>> START Data segment

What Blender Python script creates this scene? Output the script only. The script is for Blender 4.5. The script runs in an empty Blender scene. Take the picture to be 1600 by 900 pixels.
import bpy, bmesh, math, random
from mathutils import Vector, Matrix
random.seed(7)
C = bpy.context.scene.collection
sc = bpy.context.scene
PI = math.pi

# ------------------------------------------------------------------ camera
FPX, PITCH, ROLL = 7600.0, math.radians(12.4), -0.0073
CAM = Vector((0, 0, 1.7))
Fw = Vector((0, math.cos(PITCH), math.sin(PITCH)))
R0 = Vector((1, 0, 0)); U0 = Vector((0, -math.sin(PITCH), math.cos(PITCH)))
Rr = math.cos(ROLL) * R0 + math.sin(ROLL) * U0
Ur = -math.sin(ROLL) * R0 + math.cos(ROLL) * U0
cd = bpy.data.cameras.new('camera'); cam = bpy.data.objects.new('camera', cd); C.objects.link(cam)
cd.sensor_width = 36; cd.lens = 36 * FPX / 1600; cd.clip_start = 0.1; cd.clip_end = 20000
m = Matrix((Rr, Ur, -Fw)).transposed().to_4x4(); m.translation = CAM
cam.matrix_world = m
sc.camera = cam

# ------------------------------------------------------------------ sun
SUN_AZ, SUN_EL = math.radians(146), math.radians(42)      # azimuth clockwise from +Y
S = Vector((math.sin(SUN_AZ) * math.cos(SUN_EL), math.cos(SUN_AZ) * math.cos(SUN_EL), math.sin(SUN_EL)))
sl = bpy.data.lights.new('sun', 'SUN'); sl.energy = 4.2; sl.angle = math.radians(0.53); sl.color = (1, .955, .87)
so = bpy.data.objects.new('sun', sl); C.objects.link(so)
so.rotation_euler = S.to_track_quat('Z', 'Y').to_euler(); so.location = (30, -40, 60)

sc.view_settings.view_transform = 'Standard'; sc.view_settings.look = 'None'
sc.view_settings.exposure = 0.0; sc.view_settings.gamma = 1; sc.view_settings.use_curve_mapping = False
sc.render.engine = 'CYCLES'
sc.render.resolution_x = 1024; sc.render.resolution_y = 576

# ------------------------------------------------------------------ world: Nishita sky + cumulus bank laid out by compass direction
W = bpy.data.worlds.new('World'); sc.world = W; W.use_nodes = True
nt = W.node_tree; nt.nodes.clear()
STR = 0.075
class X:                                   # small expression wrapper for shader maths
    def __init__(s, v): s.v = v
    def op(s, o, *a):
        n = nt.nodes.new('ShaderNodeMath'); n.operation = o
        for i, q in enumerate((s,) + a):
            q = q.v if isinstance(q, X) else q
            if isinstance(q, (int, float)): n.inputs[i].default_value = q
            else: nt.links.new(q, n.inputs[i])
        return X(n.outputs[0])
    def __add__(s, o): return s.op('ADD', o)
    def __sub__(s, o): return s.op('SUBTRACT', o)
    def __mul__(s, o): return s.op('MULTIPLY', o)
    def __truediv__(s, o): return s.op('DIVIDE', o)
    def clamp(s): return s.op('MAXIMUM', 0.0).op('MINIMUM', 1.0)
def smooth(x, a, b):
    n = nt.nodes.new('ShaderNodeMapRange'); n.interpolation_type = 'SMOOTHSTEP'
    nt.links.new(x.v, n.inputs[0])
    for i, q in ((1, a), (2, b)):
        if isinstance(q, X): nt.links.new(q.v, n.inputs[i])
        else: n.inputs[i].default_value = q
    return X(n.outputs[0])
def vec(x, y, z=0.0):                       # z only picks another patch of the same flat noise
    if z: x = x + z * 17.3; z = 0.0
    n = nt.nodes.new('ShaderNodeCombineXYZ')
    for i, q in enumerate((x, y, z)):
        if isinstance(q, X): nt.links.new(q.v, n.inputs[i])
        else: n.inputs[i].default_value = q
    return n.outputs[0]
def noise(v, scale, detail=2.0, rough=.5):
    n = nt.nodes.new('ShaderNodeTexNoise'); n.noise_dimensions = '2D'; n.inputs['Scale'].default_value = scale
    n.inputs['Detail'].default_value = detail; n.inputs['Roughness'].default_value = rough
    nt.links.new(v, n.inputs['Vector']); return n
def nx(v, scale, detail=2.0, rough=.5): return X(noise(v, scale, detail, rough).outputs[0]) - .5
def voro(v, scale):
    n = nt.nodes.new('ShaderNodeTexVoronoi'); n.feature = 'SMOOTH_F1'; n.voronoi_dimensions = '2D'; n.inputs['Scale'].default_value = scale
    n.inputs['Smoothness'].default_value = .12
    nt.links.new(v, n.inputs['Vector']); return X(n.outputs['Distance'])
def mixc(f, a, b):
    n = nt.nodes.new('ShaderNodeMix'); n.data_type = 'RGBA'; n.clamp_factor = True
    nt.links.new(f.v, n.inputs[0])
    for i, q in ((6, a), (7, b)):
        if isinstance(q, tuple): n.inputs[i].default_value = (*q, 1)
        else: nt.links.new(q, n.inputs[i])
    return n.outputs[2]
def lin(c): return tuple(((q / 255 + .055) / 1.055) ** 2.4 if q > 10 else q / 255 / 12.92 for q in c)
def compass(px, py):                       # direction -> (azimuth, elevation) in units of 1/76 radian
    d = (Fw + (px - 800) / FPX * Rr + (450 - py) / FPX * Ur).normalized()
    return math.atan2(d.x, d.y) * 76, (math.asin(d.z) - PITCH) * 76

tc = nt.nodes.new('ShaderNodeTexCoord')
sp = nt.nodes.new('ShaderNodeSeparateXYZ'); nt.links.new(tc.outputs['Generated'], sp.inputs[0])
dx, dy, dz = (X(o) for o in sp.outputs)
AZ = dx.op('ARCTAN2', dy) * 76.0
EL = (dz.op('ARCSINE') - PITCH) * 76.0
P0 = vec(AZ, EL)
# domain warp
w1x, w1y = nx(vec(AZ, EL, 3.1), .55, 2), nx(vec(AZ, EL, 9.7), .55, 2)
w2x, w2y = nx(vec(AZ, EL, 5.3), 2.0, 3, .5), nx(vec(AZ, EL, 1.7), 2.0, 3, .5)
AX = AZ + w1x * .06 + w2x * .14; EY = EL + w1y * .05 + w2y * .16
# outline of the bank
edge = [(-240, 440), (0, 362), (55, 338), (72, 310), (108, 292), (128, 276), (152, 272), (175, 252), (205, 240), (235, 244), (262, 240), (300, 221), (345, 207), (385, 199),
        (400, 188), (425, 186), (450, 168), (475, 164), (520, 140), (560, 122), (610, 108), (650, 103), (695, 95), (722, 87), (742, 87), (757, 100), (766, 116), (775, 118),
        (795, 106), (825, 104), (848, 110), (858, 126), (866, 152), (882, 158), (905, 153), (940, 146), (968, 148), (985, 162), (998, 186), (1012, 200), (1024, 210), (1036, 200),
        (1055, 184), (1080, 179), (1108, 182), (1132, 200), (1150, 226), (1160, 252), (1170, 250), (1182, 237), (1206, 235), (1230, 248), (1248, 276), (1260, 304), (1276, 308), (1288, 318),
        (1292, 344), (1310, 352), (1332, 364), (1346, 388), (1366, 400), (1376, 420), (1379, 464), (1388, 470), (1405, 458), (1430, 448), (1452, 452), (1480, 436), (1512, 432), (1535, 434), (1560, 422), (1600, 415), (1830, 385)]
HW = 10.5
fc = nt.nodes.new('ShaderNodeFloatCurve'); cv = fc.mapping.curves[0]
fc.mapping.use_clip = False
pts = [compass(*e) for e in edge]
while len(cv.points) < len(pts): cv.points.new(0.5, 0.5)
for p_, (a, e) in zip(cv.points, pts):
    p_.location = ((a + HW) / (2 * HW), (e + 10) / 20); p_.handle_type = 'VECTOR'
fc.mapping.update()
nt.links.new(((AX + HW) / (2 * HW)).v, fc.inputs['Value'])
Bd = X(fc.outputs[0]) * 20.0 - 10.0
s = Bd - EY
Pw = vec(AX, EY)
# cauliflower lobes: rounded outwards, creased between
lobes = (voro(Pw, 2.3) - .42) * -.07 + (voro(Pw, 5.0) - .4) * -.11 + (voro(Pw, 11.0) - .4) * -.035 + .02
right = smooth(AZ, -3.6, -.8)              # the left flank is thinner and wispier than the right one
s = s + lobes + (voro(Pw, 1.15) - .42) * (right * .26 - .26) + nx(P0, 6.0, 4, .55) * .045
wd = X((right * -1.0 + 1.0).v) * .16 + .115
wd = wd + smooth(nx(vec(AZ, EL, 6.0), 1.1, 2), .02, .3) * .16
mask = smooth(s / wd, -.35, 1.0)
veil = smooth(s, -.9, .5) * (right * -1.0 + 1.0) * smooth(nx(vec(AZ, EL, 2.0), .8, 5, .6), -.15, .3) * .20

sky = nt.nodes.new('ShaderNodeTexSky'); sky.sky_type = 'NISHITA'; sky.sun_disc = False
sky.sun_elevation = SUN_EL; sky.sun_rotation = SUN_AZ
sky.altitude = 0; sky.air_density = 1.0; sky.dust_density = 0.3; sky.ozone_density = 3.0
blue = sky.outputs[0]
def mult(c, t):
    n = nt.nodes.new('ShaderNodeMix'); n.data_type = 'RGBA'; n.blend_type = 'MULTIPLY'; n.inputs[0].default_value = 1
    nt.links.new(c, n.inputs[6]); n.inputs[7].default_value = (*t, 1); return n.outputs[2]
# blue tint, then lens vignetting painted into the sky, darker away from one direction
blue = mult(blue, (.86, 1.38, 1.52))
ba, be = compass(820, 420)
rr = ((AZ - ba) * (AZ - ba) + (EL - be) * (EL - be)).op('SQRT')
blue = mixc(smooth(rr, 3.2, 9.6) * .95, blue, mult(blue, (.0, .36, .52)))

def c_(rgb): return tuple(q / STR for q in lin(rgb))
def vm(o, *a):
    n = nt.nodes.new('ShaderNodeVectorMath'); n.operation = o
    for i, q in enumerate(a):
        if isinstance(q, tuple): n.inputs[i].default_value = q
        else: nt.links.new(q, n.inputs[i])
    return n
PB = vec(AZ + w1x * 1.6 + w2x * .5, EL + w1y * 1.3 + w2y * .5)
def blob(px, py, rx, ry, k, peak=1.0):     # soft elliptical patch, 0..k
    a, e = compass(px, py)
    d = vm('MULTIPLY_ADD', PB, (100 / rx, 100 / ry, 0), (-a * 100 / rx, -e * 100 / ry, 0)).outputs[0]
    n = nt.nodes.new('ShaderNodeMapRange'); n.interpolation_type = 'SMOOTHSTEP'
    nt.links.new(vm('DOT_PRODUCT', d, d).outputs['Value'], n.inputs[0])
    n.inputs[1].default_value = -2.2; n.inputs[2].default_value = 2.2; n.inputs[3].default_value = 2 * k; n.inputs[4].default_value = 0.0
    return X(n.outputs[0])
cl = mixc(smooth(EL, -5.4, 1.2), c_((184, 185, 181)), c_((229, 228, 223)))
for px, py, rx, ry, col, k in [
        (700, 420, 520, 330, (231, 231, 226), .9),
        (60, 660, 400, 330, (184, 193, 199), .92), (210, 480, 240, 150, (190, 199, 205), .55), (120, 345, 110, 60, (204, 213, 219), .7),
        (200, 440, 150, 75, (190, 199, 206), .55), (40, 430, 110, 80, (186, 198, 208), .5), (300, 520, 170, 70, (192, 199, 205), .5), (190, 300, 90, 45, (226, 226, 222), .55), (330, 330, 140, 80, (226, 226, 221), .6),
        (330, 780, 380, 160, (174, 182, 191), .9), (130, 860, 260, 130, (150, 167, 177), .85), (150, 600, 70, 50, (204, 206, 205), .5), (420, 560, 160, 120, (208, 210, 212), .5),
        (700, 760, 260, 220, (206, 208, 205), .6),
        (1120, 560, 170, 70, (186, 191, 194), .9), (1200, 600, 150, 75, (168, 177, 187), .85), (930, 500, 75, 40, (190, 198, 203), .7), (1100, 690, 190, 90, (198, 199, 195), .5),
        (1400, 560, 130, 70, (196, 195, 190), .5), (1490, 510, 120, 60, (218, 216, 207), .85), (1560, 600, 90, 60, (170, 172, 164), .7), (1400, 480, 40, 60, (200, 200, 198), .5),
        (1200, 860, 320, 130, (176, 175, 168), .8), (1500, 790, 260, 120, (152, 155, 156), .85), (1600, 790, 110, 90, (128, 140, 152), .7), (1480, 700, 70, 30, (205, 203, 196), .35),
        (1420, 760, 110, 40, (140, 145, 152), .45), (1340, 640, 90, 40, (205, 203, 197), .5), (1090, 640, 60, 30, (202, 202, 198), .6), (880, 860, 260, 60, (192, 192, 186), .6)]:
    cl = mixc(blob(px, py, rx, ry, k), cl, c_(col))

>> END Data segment

**Given instruction**
Return the lines above precisely as they appear, beginning at the first line and ending at the line with "PI = math.pi", and nothing after it.

**Exercise response**
What Blender Python script creates this scene? Output the script only. The script is for Blender 4.5. The script runs in an empty Blender scene. Take the picture to be 1600 by 900 pixels.
import bpy, bmesh, math, random
from mathutils import Vector, Matrix
random.seed(7)
C = bpy.context.scene.collection
sc = bpy.context.scene
PI = math.pi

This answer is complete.